# What is needed
Extract, without alteration, each line from the start of the listing to the line bearing "tag(o, 'black crumbled".

# Material
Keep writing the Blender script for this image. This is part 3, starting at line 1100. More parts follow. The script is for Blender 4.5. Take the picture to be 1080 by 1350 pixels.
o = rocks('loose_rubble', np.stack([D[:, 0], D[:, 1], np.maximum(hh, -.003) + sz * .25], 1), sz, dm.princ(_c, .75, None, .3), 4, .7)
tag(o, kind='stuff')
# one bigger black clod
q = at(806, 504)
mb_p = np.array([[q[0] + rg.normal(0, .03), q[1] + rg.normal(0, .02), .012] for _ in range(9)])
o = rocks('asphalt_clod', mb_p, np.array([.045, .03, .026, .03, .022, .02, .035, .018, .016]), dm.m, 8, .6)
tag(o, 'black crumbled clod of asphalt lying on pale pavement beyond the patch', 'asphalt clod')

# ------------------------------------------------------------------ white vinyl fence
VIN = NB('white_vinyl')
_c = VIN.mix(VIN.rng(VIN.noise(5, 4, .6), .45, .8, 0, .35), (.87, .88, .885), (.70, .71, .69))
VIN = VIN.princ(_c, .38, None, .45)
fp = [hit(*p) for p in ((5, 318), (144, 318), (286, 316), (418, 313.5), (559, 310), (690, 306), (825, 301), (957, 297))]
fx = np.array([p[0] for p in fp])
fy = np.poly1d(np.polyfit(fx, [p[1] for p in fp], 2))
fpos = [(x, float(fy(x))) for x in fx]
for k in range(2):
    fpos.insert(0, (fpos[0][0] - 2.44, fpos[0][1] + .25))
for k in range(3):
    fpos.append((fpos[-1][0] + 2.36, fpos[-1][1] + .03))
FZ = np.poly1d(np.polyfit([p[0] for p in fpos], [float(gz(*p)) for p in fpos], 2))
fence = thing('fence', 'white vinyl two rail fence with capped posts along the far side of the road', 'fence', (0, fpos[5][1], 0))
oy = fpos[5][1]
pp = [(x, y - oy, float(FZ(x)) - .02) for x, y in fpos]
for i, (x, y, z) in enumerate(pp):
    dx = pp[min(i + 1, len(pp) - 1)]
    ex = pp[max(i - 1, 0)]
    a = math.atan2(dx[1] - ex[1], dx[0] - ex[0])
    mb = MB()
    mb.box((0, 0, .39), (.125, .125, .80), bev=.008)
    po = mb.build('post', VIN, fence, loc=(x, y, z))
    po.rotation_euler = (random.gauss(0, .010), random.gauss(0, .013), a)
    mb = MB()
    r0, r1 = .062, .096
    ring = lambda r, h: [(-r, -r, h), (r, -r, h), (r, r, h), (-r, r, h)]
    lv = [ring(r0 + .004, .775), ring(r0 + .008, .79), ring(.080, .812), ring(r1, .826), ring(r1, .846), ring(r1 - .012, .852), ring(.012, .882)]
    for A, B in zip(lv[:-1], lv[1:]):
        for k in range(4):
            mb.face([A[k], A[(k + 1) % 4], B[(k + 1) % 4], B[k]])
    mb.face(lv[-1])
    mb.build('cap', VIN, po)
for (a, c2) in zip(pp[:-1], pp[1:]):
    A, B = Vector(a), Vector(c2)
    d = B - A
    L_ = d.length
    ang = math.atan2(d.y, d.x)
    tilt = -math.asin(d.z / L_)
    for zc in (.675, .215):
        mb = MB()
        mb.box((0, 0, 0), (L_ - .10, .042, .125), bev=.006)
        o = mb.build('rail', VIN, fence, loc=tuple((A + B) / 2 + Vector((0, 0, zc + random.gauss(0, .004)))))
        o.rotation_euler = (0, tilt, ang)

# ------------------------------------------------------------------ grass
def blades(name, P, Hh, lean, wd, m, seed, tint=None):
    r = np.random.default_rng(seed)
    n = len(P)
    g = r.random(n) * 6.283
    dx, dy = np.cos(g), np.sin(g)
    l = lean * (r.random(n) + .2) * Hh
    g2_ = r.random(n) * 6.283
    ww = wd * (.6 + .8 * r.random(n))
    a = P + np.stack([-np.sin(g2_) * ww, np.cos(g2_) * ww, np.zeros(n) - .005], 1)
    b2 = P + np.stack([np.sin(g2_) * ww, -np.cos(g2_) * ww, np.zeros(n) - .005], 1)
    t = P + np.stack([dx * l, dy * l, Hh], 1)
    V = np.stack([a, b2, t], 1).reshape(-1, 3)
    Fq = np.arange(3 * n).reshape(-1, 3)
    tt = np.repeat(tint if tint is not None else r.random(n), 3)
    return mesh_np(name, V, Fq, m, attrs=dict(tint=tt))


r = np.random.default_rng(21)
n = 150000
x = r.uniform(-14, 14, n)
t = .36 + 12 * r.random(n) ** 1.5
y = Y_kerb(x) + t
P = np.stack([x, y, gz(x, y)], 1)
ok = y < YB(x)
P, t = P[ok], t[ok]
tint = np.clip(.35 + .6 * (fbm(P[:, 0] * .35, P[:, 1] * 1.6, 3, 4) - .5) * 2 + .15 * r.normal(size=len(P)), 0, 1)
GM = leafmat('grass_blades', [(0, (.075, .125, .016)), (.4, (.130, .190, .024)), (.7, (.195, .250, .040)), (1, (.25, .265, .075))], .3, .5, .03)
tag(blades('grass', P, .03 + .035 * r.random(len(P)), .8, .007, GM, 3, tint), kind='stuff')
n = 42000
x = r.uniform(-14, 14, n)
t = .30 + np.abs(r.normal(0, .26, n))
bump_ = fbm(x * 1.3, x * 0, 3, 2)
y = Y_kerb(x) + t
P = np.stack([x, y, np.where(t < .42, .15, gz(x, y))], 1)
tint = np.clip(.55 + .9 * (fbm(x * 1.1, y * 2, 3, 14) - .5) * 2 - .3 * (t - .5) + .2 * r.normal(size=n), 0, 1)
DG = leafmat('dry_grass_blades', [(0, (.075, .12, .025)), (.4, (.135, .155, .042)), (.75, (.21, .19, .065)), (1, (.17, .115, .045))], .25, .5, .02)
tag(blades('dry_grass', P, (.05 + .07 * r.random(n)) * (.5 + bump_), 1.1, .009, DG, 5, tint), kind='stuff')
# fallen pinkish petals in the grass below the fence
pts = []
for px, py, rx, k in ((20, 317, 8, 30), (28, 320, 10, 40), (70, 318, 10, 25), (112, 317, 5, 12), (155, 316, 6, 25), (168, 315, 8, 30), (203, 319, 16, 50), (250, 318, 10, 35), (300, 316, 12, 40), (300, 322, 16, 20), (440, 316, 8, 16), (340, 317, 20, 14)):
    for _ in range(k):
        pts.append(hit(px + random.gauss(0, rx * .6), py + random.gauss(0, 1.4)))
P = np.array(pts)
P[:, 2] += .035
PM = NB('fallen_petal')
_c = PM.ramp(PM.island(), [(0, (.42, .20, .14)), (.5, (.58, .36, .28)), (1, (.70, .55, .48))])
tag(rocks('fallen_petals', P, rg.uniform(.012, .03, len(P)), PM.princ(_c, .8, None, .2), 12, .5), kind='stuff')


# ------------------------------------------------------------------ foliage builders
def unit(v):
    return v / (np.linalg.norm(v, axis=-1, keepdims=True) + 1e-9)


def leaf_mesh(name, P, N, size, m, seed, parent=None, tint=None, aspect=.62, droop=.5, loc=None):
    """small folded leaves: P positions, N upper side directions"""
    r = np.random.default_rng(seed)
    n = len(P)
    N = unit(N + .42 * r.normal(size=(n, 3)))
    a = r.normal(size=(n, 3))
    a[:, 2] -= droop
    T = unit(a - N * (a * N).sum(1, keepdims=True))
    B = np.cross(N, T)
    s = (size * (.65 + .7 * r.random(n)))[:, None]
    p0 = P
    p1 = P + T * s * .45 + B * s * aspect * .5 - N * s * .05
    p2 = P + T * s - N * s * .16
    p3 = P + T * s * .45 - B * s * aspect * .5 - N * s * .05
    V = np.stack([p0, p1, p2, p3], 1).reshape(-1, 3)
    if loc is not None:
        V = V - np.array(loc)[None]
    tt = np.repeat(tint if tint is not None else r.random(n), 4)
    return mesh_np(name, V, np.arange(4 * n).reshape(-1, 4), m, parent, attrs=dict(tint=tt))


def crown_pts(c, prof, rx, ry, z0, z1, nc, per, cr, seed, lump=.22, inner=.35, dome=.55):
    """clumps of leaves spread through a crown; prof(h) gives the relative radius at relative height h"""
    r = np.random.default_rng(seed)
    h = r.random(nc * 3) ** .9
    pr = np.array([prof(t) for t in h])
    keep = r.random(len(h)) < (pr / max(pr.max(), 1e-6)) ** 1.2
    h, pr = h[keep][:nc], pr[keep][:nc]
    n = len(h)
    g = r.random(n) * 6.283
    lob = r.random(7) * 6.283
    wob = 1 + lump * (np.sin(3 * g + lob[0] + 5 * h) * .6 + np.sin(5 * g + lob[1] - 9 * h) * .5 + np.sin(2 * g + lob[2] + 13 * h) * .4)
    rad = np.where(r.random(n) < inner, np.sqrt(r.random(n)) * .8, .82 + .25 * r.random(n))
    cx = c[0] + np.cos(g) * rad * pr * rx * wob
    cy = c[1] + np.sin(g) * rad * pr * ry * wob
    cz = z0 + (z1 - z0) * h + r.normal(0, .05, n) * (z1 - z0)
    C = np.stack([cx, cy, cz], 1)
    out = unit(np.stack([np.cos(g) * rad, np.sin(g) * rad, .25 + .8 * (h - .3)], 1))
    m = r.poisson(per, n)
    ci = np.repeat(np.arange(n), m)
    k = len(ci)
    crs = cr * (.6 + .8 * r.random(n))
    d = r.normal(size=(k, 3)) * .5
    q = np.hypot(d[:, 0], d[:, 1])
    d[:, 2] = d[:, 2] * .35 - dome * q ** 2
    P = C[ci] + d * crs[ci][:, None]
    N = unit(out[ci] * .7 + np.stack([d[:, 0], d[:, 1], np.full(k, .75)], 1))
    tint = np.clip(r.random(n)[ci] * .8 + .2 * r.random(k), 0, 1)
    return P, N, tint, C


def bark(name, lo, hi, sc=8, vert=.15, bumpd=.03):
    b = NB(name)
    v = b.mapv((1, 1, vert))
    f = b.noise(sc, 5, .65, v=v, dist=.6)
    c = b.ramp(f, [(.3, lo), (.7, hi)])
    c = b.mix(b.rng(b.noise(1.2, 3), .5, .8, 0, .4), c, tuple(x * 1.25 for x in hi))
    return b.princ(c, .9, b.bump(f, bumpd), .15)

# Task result
Keep writing the Blender script for this image. This is part 3, starting at line 1100. More parts follow. The script is for Blender 4.5. Take the picture to be 1080 by 1350 pixels.
o = rocks('loose_rubble', np.stack([D[:, 0], D[:, 1], np.maximum(hh, -.003) + sz * .25], 1), sz, dm.princ(_c, .75, None, .3), 4, .7)
tag(o, kind='stuff')
# one bigger black clod
q = at(806, 504)
mb_p = np.array([[q[0] + rg.normal(0, .03), q[1] + rg.normal(0, .02), .012] for _ in range(9)])
o = rocks('asphalt_clod', mb_p, np.array([.045, .03, .026, .03, .022, .02, .035, .018, .016]), dm.m, 8, .6)
tag(o, 'black crumbled clod of asphalt lying on pale pavement beyond the patch', 'asphalt clod')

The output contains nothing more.